In the memo, which was addressed to all department employees, Police Chief Paul E. Johnson did not identify who tampered with the equipment or how the recording apparatus was sabotaged.

But his memo warned that any employee found tampering with the department's telephone, radio or computer equipment "will be subject to immediate termination of employment."

"Over the past week it has come to our attention that some department employees have been disconnecting the telephone recording lines," Johnson wrote in the memo, which is dated February 25. "In one instance, telephone calls were not recorded from Friday until the following Monday."

Hurts Investigations


The memo says the tampering jeopardizes the department's ability to gather information in investigating crimes and in presenting evidence to a court.

"The ability to recapture information on crimes in progress, corroborating actions taken or not taken by the department, complaints and evidence for court is defeated," Johnson wrote.

"It would be impossible for any officer in court to justify the inability to produce a recording due to the disconnection of the recording device," he said.

Johnson and H. Charles Schwab, who is charge of the department's communications, did not return phone calls yesterday.

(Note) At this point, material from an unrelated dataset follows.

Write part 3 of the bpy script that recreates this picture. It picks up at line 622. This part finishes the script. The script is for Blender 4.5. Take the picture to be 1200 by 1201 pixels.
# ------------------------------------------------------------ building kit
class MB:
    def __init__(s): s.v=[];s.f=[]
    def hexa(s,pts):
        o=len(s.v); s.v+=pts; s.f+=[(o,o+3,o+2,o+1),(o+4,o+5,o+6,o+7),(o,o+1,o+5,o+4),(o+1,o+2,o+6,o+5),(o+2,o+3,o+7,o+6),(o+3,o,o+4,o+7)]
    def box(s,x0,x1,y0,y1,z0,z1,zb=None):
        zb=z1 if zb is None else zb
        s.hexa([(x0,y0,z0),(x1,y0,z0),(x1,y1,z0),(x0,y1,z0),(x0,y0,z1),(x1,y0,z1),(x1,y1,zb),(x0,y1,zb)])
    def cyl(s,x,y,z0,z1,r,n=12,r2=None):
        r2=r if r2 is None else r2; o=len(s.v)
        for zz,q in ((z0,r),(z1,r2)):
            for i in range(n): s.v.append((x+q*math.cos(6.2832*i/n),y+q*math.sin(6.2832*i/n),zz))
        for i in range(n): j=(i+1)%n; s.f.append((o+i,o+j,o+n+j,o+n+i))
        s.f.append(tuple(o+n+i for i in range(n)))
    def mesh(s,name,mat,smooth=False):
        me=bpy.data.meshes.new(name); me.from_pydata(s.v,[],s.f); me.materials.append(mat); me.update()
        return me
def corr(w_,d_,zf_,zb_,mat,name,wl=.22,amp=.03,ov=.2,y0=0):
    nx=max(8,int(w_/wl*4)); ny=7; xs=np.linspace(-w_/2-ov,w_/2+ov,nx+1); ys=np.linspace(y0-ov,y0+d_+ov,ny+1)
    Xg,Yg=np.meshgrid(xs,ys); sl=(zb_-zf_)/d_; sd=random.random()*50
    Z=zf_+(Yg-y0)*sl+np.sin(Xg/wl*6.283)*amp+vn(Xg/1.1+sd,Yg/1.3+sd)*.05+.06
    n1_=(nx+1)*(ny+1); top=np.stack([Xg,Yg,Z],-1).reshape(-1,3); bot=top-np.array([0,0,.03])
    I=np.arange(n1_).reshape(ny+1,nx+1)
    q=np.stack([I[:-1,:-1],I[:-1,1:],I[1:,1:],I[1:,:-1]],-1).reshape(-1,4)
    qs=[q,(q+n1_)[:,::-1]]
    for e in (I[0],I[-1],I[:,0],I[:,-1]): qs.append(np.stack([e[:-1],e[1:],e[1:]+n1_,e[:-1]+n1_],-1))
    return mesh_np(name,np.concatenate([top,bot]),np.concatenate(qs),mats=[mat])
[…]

The phone problems are not the first to strike police department communications. Last December, the department lost one of its radio channels, forcing the escort service, parking office and security office to use the same channel.

Radio Logjam

Johnson said then that the loss of the channel was "temporary," although the department has yet to regain an extra channel. Several security guards interviewed in January said the radio logjam might hurt their ability to respond in an emergency.